** START **

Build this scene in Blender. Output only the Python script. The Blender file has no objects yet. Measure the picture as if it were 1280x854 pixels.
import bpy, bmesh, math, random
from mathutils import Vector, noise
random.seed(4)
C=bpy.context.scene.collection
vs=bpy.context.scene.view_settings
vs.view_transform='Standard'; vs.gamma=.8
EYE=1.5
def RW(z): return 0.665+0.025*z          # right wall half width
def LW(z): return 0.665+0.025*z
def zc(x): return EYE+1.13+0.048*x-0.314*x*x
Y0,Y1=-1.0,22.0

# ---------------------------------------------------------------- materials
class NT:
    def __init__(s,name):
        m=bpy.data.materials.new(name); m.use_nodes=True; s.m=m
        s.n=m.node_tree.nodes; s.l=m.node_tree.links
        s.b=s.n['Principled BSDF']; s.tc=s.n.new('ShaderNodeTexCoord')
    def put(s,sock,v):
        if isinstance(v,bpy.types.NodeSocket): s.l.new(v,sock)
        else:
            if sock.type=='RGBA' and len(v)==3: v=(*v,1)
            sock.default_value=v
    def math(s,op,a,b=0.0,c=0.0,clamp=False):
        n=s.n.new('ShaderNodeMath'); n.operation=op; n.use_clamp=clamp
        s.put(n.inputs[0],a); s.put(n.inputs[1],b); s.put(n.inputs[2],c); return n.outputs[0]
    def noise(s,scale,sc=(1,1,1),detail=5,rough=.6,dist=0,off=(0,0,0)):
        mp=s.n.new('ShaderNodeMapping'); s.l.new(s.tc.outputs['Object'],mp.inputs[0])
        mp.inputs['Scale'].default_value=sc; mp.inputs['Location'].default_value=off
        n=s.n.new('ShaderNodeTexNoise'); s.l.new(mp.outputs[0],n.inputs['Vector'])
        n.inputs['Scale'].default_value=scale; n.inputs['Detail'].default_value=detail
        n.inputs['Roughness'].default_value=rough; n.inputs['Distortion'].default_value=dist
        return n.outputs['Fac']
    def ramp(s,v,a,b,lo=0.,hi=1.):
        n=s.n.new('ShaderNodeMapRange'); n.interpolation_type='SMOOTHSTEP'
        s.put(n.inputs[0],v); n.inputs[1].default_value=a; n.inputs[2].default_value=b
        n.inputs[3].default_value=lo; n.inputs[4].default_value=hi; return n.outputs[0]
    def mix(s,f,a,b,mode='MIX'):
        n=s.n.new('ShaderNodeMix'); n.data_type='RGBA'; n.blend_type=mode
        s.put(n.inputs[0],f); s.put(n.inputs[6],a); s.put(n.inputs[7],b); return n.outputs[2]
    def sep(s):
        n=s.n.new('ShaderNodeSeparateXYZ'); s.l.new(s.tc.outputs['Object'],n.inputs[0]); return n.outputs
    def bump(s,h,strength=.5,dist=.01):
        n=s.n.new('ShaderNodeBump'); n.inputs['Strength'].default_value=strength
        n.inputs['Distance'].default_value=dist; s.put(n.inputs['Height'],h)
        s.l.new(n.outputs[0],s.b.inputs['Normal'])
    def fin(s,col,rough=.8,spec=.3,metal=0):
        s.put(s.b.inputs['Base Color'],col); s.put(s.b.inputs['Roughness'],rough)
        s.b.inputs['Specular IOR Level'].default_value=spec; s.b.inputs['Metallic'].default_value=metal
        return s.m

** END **

DIRECTIVE |
Return a word-for-word copy of the lines from the beginning of the listing to the line holding "Y0,Y1=-1.0,22.0", both kept.

FULL RESPONSE |
Build this scene in Blender. Output only the Python script. The Blender file has no objects yet. Measure the picture as if it were 1280x854 pixels.
import bpy, bmesh, math, random
from mathutils import Vector, noise
random.seed(4)
C=bpy.context.scene.collection
vs=bpy.context.scene.view_settings
vs.view_transform='Standard'; vs.gamma=.8
EYE=1.5
def RW(z): return 0.665+0.025*z          # right wall half width
def LW(z): return 0.665+0.025*z
def zc(x): return EYE+1.13+0.048*x-0.314*x*x
Y0,Y1=-1.0,22.0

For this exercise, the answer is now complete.